## Begin Data excerpt

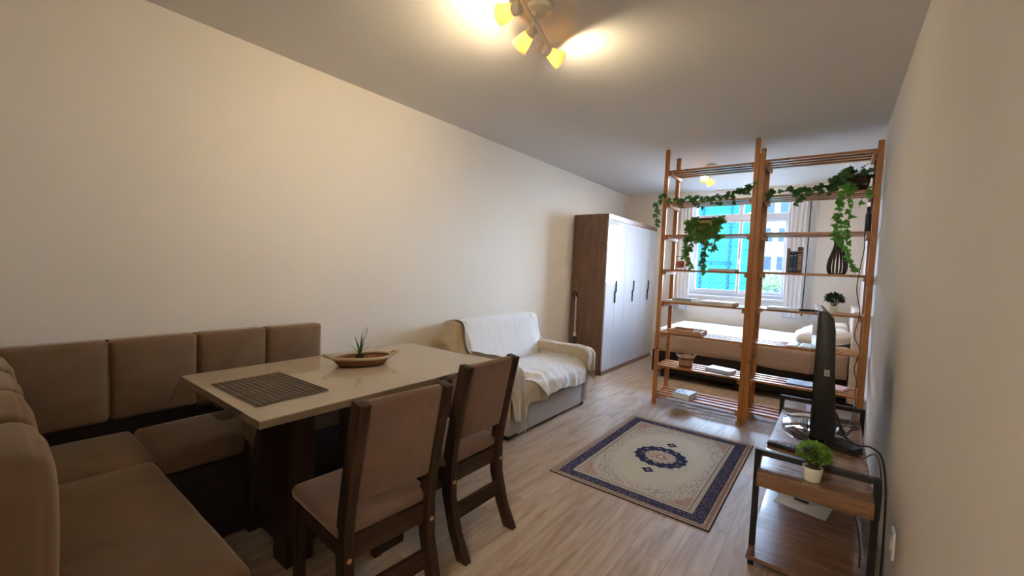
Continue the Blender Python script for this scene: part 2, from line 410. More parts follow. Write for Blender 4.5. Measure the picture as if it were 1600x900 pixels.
# ------------------------------------------------------------------ the room
XL, XR, YF, H = -2.806, 0.262, 6.829, 2.60
YB = -0.06; XH = -0.62; YH = -1.7
def struct(name, mb, m, **k): o = mb.build(name, m, **k); o['kind'] = 'structure'; return o
struct('floor', MB().box((XL - .1, YH - .1, -.12), (XR + .1, YF + .2, 0)), M['floor'])
struct('ceiling', MB().box((XL - .1, YH - .1, H), (XR + .1, YF + .2, H + .15)), M['ceil'])
struct('wall_left', MB().box((XL - .12, YH - .1, 0), (XL, YF + .2, H)), M['wall'])
struct('wall_right', MB().box((XR, YH - .1, 0), (XR + .12, YF + .2, H)), M['wall'])
WX0, WX1, WZ0, WZ1 = -1.78, -.50, 1.05, 2.47
mb = MB(); mb.box((XL, YF, 0), (WX0, YF + .18, H)); mb.box((WX1, YF, 0), (XR, YF + .18, H)); mb.box((WX0, YF, 0), (WX1, YF + .18, WZ0)); mb.box((WX0, YF, WZ1), (WX1, YF + .18, H))
struct('wall_far', mb, M['wall'])
mb = MB(); mb.box((XL, YH, 0), (XH, YB - .04, H)); mb.box((XH, YH - .1, 0), (XR, YH, H)); struct('wall_back', mb, M['wall'])
# window: frame, centre post, transom, sashes, glass
wn = thing('window_1', None, None, (0, 0, 0)); wn['kind'] = 'structure'
def bars(L, m, name, par, y0, y1, bev=.004):
    mb = MB()
    for x0, z0, x1, z1 in L: mb.box((x0, y0, z0), (x1, y1, z1), bev)
    return mb.build(name, m, par)
fy = YF + .03
bars([(WX0, WZ0, WX0 + .05, WZ1), (WX1 - .05, WZ0, WX1, WZ1), (WX0 + .05, WZ0, WX1 - .05, WZ0 + .05), (WX0 + .05, WZ1 - .045, WX1 - .05, WZ1), (WX0 + .05, 2.165, WX1 - .05, 2.245)], M['alu'], 'window_frame', wn, fy, fy + .08)
xc = -1.125
bars([(xc - .03, 2.245, xc + .03, WZ1 - .045)], M['alu'], 'mullion', wn, fy + .01, fy + .07)
for nm, a, b, yy in (('sash', WX0 + .05, xc + .025, fy + .012), ('sash', xc - .02, WX1 - .05, fy + .045)):
    sa = bars([(a, WZ0 + .05, a + .035, 2.165), (b - .035, WZ0 + .05, b, 2.165), (a + .035, WZ0 + .05, b - .035, WZ0 + .09), (a + .035, 2.13, b - .035, 2.165)], M['alu'], nm, wn, yy, yy + .025)
    MB().box((a + .035, yy + .010, WZ0 + .09), (b - .035, yy + .014, 2.13)).build('pane', M['pane'], sa)
MB().box((WX0 + .05, fy + .04, 2.245), (xc - .03, fy + .044, WZ1 - .045)).build('pane', M['pane'], wn)
MB().box((xc + .03, fy + .04, 2.245), (WX1 - .05, fy + .044, WZ1 - .045)).build('pane', M['pane'], wn)
MB().box((xc - .012, fy - .012, 1.52), (xc + .012, fy + .014, 1.60), .004).box((xc + .0, fy - .03, 1.57), (xc + .035, fy - .008, 1.583), .004).build('latch', M['white'], wn)
struct('trim_1', MB().box((WX0 - .06, YF - .045, WZ0 - .03), (WX1 + .06, YF + .03, WZ0), .005), M['white'])
mb = MB(); mb.box((XL + .5, YF - .014, 0), (XR, YF, .07), .003); struct('baseboard_far', mb, M['white'])
# outlet and switch
def plate(name, label, loc, nrm, w_, h_):
    t = thing(name, label, 'switch' if 'switch' in name else 'socket', loc)
    MB().box((0 if nrm > 0 else -.010, -w_ / 2, -h_ / 2), (.010 if nrm > 0 else 0, w_ / 2, h_ / 2), .003).build('cover_plate', M['white'], t)
    a, b = (.010, .014) if nrm > 0 else (-.014, -.010)
    MB().box((a, -w_ * .22, -h_ * .2), (b, w_ * .22, h_ * .2), .001).build('rocker' if 'switch' in name else 'socket_face', M['white'], t)
plate('light_switch', 'small white light switch on the long wall just before the wardrobe', (XL, 4.86, 1.33), 1, .07, .115)
plate('wall_socket', 'white wall socket low on the wall beside the media console', (XR, 2.31, .285), -1, .07, .115)

# ------------------------------------------------------------------ outside
mb = MB(); mb.box((-60, 8, -7.2), (60, 120, -7)); struct('ground_outside', mb, plain('street', (.12, .12, .12), .9))
def facade_mat(name, c, line, sx_, sz_):
    n = NT(name); sp = n.n('ShaderNodeSeparateXYZ'); g = n.n('ShaderNodeNewGeometry'); n.l(g.outputs['Position'], sp.inputs[0])
    cb = n.n('ShaderNodeCombineXYZ'); n.l(sp.outputs[0], cb.inputs[0]); n.l(sp.outputs[2], cb.inputs[1])
    br = n.n('ShaderNodeTexBrick'); br.offset = 0; n.l(cb.outputs[0], br.inputs['Vector']); br.inputs['Scale'].default_value = 1; br.inputs['Brick Width'].default_value = sx_; br.inputs['Row Height'].default_value = sz_
    br.inputs['Mortar Size'].default_value = .035; br.inputs['Color1'].default_value = (*c, 1); br.inputs['Color2'].default_value = (*tuple(x * .8 for x in c), 1); br.inputs['Mortar'].default_value = (*line, 1)
    f = n.noise(n.coords((1, 1, .5)), .8, 4); col = n.mix(n.math('MULTIPLY', f, .5), br.outputs['Color'], tuple(x * .55 for x in c))
    n.base(col); n.set(Roughness=.9, Specular_IOR_Level=0.0); return n.m
nb = thing('netted_building', 'tall building wrapped in turquoise construction netting outside the window', 'building', (-6.5, 24, -7))
MB().box((-6, 0, 0), (2.35, 8, 15)).build('netting', facade_mat('turquoise net', (.006, .056, .060), (.003, .022, .030), 1.3, .95), nb)
mb = MB()
for k in range(7): mb.box((-6 + k * 1.35, -.15, 0), (-5.9 + k * 1.35, -.05, 15))
for k in range(7): mb.box((-6, -.13, 1 + k * 2.0), (2.35, -.06, 1.06 + k * 2.0))
mb.build('scaffold', plain('scaffold pipe', (.004, .016, .022), .9, Specular_IOR_Level=0.0), nb)
wb = thing('apartment_building', 'pale apartment block with bands of windows seen through the window', 'building', (-2.2, 42, -7))
MB().box((-3.6, 0, 0), (8, 9, 17)).build('wall', plain('white render', (.066, .073, .080), .9, scale=2, Specular_IOR_Level=0.0), wb)
bl = plain('window band glass', (.015, .022, .030), .9, Specular_IOR_Level=0.0)
for f in range(7):
    for k in range(6):
        MB().box((-3.2 + k * 1.45, -.06, 1.8 + f * 2.4), (-2.2 + k * 1.45, .02, 2.9 + f * 2.4), .01).build('window', bl, wb)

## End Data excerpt

* Task to complete
Make an exact copy of the data, leaving its pictures out.

* Solution
Continue the Blender Python script for this scene: part 2, from line 410. More parts follow. Write for Blender 4.5. Measure the picture as if it were 1600x900 pixels.
# ------------------------------------------------------------------ the room
XL, XR, YF, H = -2.806, 0.262, 6.829, 2.60
YB = -0.06; XH = -0.62; YH = -1.7
def struct(name, mb, m, **k): o = mb.build(name, m, **k); o['kind'] = 'structure'; return o
struct('floor', MB().box((XL - .1, YH - .1, -.12), (XR + .1, YF + .2, 0)), M['floor'])
struct('ceiling', MB().box((XL - .1, YH - .1, H), (XR + .1, YF + .2, H + .15)), M['ceil'])
struct('wall_left', MB().box((XL - .12, YH - .1, 0), (XL, YF + .2, H)), M['wall'])
struct('wall_right', MB().box((XR, YH - .1, 0), (XR + .12, YF + .2, H)), M['wall'])
WX0, WX1, WZ0, WZ1 = -1.78, -.50, 1.05, 2.47
mb = MB(); mb.box((XL, YF, 0), (WX0, YF + .18, H)); mb.box((WX1, YF, 0), (XR, YF + .18, H)); mb.box((WX0, YF, 0), (WX1, YF + .18, WZ0)); mb.box((WX0, YF, WZ1), (WX1, YF + .18, H))
struct('wall_far', mb, M['wall'])
mb = MB(); mb.box((XL, YH, 0), (XH, YB - .04, H)); mb.box((XH, YH - .1, 0), (XR, YH, H)); struct('wall_back', mb, M['wall'])
# window: frame, centre post, transom, sashes, glass
wn = thing('window_1', None, None, (0, 0, 0)); wn['kind'] = 'structure'
def bars(L, m, name, par, y0, y1, bev=.004):
    mb = MB()
    for x0, z0, x1, z1 in L: mb.box((x0, y0, z0), (x1, y1, z1), bev)
    return mb.build(name, m, par)
fy = YF + .03
bars([(WX0, WZ0, WX0 + .05, WZ1), (WX1 - .05, WZ0, WX1, WZ1), (WX0 + .05, WZ0, WX1 - .05, WZ0 + .05), (WX0 + .05, WZ1 - .045, WX1 - .05, WZ1), (WX0 + .05, 2.165, WX1 - .05, 2.245)], M['alu'], 'window_frame', wn, fy, fy + .08)
xc = -1.125
bars([(xc - .03, 2.245, xc + .03, WZ1 - .045)], M['alu'], 'mullion', wn, fy + .01, fy + .07)
for nm, a, b, yy in (('sash', WX0 + .05, xc + .025, fy + .012), ('sash', xc - .02, WX1 - .05, fy + .045)):
    sa = bars([(a, WZ0 + .05, a + .035, 2.165), (b - .035, WZ0 + .05, b, 2.165), (a + .035, WZ0 + .05, b - .035, WZ0 + .09), (a + .035, 2.13, b - .035, 2.165)], M['alu'], nm, wn, yy, yy + .025)
    MB().box((a + .035, yy + .010, WZ0 + .09), (b - .035, yy + .014, 2.13)).build('pane', M['pane'], sa)
MB().box((WX0 + .05, fy + .04, 2.245), (xc - .03, fy + .044, WZ1 - .045)).build('pane', M['pane'], wn)
MB().box((xc + .03, fy + .04, 2.245), (WX1 - .05, fy + .044, WZ1 - .045)).build('pane', M['pane'], wn)
MB().box((xc - .012, fy - .012, 1.52), (xc + .012, fy + .014, 1.60), .004).box((xc + .0, fy - .03, 1.57), (xc + .035, fy - .008, 1.583), .004).build('latch', M['white'], wn)
struct('trim_1', MB().box((WX0 - .06, YF - .045, WZ0 - .03), (WX1 + .06, YF + .03, WZ0), .005), M['white'])
mb = MB(); mb.box((XL + .5, YF - .014, 0), (XR, YF, .07), .003); struct('baseboard_far', mb, M['white'])
# outlet and switch
def plate(name, label, loc, nrm, w_, h_):
    t = thing(name, label, 'switch' if 'switch' in name else 'socket', loc)
    MB().box((0 if nrm > 0 else -.010, -w_ / 2, -h_ / 2), (.010 if nrm > 0 else 0, w_ / 2, h_ / 2), .003).build('cover_plate', M['white'], t)
    a, b = (.010, .014) if nrm > 0 else (-.014, -.010)
    MB().box((a, -w_ * .22, -h_ * .2), (b, w_ * .22, h_ * .2), .001).build('rocker' if 'switch' in name else 'socket_face', M['white'], t)
plate('light_switch', 'small white light switch on the long wall just before the wardrobe', (XL, 4.86, 1.33), 1, .07, .115)
plate('wall_socket', 'white wall socket low on the wall beside the media console', (XR, 2.31, .285), -1, .07, .115)

# ------------------------------------------------------------------ outside
mb = MB(); mb.box((-60, 8, -7.2), (60, 120, -7)); struct('ground_outside', mb, plain('street', (.12, .12, .12), .9))
def facade_mat(name, c, line, sx_, sz_):
    n = NT(name); sp = n.n('ShaderNodeSeparateXYZ'); g = n.n('ShaderNodeNewGeometry'); n.l(g.outputs['Position'], sp.inputs[0])
    cb = n.n('ShaderNodeCombineXYZ'); n.l(sp.outputs[0], cb.inputs[0]); n.l(sp.outputs[2], cb.inputs[1])
    br = n.n('ShaderNodeTexBrick'); br.offset = 0; n.l(cb.outputs[0], br.inputs['Vector']); br.inputs['Scale'].default_value = 1; br.inputs['Brick Width'].default_value = sx_; br.inputs['Row Height'].default_value = sz_
    br.inputs['Mortar Size'].default_value = .035; br.inputs['Color1'].default_value = (*c, 1); br.inputs['Color2'].default_value = (*tuple(x * .8 for x in c), 1); br.inputs['Mortar'].default_value = (*line, 1)
    f = n.noise(n.coords((1, 1, .5)), .8, 4); col = n.mix(n.math('MULTIPLY', f, .5), br.outputs['Color'], tuple(x * .55 for x in c))
    n.base(col); n.set(Roughness=.9, Specular_IOR_Level=0.0); return n.m
nb = thing('netted_building', 'tall building wrapped in turquoise construction netting outside the window', 'building', (-6.5, 24, -7))
MB().box((-6, 0, 0), (2.35, 8, 15)).build('netting', facade_mat('turquoise net', (.006, .056, .060), (.003, .022, .030), 1.3, .95), nb)
mb = MB()
for k in range(7): mb.box((-6 + k * 1.35, -.15, 0), (-5.9 + k * 1.35, -.05, 15))
for k in range(7): mb.box((-6, -.13, 1 + k * 2.0), (2.35, -.06, 1.06 + k * 2.0))
mb.build('scaffold', plain('scaffold pipe', (.004, .016, .022), .9, Specular_IOR_Level=0.0), nb)
wb = thing('apartment_building', 'pale apartment block with bands of windows seen through the window', 'building', (-2.2, 42, -7))
MB().box((-3.6, 0, 0), (8, 9, 17)).build('wall', plain('white render', (.066, .073, .080), .9, scale=2, Specular_IOR_Level=0.0), wb)
bl = plain('window band glass', (.015, .022, .030), .9, Specular_IOR_Level=0.0)
for f in range(7):
    for k in range(6):
        MB().box((-3.2 + k * 1.45, -.06, 1.8 + f * 2.4), (-2.2 + k * 1.45, .02, 2.9 + f * 2.4), .01).build('window', bl, wb)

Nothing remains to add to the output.